*Work to be completed*:
Starting at the first line of the data below, retype every line up to and including the one containing "for s in (-.28, .28): pass".

########

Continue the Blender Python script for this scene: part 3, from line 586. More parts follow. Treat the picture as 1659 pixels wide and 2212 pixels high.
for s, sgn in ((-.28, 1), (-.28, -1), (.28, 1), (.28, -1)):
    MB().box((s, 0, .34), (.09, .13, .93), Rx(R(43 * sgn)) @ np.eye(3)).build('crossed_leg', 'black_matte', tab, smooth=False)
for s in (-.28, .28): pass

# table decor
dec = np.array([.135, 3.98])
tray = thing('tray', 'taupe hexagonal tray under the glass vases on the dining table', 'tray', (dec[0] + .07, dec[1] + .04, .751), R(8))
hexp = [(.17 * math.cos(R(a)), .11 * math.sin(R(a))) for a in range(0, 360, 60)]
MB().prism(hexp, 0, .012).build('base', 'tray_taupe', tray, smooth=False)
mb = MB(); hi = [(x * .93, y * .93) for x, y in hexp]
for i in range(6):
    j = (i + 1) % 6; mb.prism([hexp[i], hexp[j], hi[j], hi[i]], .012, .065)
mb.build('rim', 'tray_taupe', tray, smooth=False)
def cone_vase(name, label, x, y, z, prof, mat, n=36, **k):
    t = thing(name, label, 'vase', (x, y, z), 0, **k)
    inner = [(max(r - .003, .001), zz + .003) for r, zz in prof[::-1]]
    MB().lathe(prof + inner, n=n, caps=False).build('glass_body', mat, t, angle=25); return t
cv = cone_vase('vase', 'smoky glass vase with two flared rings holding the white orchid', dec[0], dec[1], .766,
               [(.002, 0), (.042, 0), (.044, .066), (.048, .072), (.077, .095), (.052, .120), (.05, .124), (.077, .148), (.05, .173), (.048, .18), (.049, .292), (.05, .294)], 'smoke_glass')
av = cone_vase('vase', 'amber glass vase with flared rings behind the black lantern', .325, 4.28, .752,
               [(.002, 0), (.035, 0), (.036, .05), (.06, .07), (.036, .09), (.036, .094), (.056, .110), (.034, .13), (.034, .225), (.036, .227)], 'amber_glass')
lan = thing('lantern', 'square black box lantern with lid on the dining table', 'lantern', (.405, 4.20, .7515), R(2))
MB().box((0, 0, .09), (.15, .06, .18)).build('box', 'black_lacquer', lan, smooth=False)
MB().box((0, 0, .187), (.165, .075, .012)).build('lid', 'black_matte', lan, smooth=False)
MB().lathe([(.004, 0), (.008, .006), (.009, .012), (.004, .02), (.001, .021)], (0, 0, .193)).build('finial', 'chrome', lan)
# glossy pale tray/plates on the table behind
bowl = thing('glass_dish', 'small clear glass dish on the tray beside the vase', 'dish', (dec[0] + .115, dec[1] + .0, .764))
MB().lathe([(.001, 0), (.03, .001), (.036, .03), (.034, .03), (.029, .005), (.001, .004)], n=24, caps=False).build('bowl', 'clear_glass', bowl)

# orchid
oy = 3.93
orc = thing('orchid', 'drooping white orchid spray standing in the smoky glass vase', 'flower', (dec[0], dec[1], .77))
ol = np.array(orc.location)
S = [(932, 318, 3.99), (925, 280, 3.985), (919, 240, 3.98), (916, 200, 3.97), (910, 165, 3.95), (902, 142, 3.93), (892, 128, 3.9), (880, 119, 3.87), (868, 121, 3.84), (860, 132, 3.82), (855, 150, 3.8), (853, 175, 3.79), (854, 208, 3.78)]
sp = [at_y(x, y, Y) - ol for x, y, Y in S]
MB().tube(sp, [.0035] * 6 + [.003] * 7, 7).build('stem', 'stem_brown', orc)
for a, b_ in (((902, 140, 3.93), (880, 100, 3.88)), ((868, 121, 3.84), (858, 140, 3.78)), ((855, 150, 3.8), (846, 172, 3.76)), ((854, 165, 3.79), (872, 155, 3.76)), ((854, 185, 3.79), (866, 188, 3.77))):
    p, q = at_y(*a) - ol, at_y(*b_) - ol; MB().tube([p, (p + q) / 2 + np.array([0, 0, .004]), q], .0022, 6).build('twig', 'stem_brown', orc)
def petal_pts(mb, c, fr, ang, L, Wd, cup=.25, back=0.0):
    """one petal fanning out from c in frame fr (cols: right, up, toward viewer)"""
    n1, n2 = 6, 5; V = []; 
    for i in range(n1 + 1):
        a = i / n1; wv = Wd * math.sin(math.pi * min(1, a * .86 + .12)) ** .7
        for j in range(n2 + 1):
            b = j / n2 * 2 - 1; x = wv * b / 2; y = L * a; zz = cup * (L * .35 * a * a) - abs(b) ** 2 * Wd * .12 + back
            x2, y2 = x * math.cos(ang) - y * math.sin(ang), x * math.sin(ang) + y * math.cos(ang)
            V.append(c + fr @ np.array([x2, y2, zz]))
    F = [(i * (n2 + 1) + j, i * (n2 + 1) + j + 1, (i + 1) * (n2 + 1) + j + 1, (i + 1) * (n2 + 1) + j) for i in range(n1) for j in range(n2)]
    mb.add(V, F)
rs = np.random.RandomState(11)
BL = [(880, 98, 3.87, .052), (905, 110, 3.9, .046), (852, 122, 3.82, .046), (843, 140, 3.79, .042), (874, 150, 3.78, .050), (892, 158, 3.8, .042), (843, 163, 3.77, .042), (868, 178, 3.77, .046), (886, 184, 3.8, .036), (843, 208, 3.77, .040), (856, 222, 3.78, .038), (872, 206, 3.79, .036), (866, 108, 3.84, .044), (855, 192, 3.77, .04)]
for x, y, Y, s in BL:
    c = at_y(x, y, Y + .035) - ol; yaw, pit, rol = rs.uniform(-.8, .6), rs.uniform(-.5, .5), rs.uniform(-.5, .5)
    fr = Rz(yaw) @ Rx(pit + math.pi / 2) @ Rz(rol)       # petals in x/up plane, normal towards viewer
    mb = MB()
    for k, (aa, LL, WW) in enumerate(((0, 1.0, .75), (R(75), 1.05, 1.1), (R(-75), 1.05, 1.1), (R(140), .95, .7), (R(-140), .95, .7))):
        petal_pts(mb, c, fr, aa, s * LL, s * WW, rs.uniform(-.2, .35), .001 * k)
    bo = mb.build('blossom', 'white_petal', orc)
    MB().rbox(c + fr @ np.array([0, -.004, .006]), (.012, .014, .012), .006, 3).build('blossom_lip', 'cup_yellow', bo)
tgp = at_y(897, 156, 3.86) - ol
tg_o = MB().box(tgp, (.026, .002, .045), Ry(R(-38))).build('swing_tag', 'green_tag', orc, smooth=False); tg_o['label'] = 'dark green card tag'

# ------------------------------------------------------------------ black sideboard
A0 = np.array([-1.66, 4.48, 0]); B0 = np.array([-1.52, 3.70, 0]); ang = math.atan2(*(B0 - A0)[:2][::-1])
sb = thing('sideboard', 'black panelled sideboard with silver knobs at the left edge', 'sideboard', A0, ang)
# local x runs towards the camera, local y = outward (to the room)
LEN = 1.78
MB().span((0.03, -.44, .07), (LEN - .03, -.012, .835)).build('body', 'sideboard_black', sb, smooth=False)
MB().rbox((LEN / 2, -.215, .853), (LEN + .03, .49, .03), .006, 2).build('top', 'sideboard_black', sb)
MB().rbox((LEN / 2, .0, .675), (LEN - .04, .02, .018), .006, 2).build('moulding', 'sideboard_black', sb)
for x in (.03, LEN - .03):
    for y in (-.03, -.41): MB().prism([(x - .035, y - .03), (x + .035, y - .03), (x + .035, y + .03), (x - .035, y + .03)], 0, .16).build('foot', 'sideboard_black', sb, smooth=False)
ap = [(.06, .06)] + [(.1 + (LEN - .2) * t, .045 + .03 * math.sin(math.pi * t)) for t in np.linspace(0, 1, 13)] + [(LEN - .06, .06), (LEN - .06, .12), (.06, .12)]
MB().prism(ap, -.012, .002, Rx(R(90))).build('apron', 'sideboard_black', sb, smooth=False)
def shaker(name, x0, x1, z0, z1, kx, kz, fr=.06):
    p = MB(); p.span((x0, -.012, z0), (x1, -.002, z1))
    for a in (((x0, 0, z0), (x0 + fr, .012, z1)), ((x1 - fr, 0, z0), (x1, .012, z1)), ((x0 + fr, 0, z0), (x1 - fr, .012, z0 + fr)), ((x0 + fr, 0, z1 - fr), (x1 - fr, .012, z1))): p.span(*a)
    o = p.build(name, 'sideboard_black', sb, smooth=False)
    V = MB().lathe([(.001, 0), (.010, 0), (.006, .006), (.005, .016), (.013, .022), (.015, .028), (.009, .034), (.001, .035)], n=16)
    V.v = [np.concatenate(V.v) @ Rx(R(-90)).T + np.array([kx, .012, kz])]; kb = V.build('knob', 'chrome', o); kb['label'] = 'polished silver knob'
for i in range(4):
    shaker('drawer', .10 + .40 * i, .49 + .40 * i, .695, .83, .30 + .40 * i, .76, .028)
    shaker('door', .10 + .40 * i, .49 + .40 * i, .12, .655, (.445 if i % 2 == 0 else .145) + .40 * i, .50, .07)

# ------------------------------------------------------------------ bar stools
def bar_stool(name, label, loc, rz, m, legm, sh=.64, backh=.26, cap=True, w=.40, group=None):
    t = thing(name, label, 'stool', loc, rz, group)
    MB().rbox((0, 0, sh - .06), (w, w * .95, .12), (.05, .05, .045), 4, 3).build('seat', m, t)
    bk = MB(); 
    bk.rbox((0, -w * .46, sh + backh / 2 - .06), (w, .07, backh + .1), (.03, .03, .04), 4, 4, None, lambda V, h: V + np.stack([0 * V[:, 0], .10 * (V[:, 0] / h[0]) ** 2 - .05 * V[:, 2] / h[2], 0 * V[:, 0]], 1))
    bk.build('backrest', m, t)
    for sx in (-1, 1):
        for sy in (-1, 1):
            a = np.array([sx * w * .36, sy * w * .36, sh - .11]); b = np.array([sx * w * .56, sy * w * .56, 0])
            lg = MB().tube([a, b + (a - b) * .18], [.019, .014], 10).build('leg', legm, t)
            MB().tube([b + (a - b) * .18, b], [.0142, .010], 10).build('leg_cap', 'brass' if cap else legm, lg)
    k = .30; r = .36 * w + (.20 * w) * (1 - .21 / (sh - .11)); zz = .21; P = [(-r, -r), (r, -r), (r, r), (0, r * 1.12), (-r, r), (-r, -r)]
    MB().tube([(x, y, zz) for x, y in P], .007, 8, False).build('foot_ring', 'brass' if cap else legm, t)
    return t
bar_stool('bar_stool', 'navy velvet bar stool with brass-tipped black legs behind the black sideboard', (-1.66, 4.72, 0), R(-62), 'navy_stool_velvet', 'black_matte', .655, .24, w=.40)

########

*Answer to this task*:
Continue the Blender Python script for this scene: part 3, from line 586. More parts follow. Treat the picture as 1659 pixels wide and 2212 pixels high.
for s, sgn in ((-.28, 1), (-.28, -1), (.28, 1), (.28, -1)):
    MB().box((s, 0, .34), (.09, .13, .93), Rx(R(43 * sgn)) @ np.eye(3)).build('crossed_leg', 'black_matte', tab, smooth=False)
for s in (-.28, .28): pass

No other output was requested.